Uma crônica para entender São Paulo
Era uma vez o motorista que odiava o motoqueiro que odiava o ônibus que odiava o ciclista que odiava o pedestre que odiava condutores de guarda-chuvas. O núcleo das irritações paulistanas se concentram num cenário caótico chamado trânsito. Mas não da pra generalizar.
São Paulo tem a Avenida Paulista, uma moça com óculos de grau, que adora arte e barulho, que nos espia por prédios hiperativos, que carrega o fardo da anfitriã.
O paulistano possui uma velocidade própria e ansiosa, temos crises de irritação com quem não se adapta ao nosso trote. Andar devagar é quase um atestado de “não sou daqui”. Mas não da pra generalizar.
Tem aquela bairro-senhora, a Vila Mariana, da nostalgia idosa, dos pés de romã e casinhas com cores descascando: um abraço de vó.
Em São Paulo a concorrência acontece inclusive no trânsito: quando você para o carro no farol e o automóvel da faixa vizinha também vai brecar, repare que ele sempre vai dar um jeito de frear um pouco a sua frente. Mas não da pra generalizar.
São Paulo tem a Pompeia, aquele bairro que corre em 60 graus, que tem gente falando alto, tem blues e copaíbas, tem palmeirenses mil.

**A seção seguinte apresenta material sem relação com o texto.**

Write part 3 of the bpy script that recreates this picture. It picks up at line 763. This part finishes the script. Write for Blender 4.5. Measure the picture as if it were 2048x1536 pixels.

Se você vem de fora se prepare: vão imitar seu sotaque. Corrigir português aqui é uma constante, tem muito daquele egocentrismo de quem acha que a linguagem correta é somente a local. Mas não da pra generalizar.
São Paulo tem Pinheiros: bairro de fim de tarde, das varandas apertadas, da boemia benedita, da cerveja abaixo de 0, de arquitetos e sofás, de instrumentos teodoros e lojas musicais.
Paulistano é especialista em perder o trailer do filme, de te conhecer a fundo em um dia e no seguinte fingir que não te conhece. Mas não da pra generalizar.
São paulo tem o Bixiga: bairro do calor afetivo, do gosto de manjericão, das mamas braçudas, da vibração confortável, do amor pomodoro.
Aqui, vão te perguntar indiretamente qual é o seu cargo: “O que você ta fazendo da vida?”, e você precisa estar fazendo algo, invente qualquer coisa, do contrário você é um poeta vagabundo. Mas não da pra generalizar.
São Paulo tem a Frei Caneca, rua cor de rosa, do rebolado protesto, do beijasso inesquecível, de gente festeira, das figuras que “ahazam”.
Em São Paulo só é atraso 10 minutos depois do próprio atraso. O metrô é uma central de gente rolando suas timelines pelo Smartphone. Uma multidão sorrindo pra pequenas telas. Mas não da pra generalizar.
Paulistano sofre da ressaca da euforia: tem preguiça de ligar no dia seguinte, e aos domingos, só existe depois das 3 da tarde. Mas não da pra generalizar.
São Paulo tem a 25 de Março, rua suada, que carro não tem vez, dos catálogos de Nike pirata, de aparelho que faz massagem sem permissão, de preços bananas.
Quer irritar um paulistano? Ande em cordão de isolamento (casais ou grupos que fecham uma passagem estreita por estarem andando lado a lado) e você será muito xingado em pensamento. Pare na esquerda da escada rolante e você será culpado por todo um atraso coletivo. Somos neuróticos, não duvide. Mas não da pra generalizar.
São Paulo tem a Mooca, bairro calórico, de mãe preocupada, da pizza massa grossa, da rabiola inocente, dos muleques travessos, do sol de domingo no Juventus.
São Paulo rima com mortadela, cinza, alagamento, ar condicionado, hortinhas planejadas, pizzaria de bairro, garoa, motoboy no retrovisor, e mais amor por favor.
São Paulo tem o Ibira, parque sarado e sem-camisa que adora uma bicicleta. Tem a Vila Madalena, moça de saia com tênis, que não alcança as amoras do pé e pede sem ensaios pro moço do lado ajudar.
Tem o Tatuapé e tem bichinhos de luz. Tem Capão Redondo e tem várias tias do Yakult. Tem o Morumbi e a Vila Leopoldina, e tem lugar que eu nem conheço. São Paulo é lugar onde criança guarda o tatu-bola no bolso, e dos homens-carroça que levam seus resumos de vida nas costas.
São Paulo é cidade-sede dos paradoxos, mas não da pra generalizar.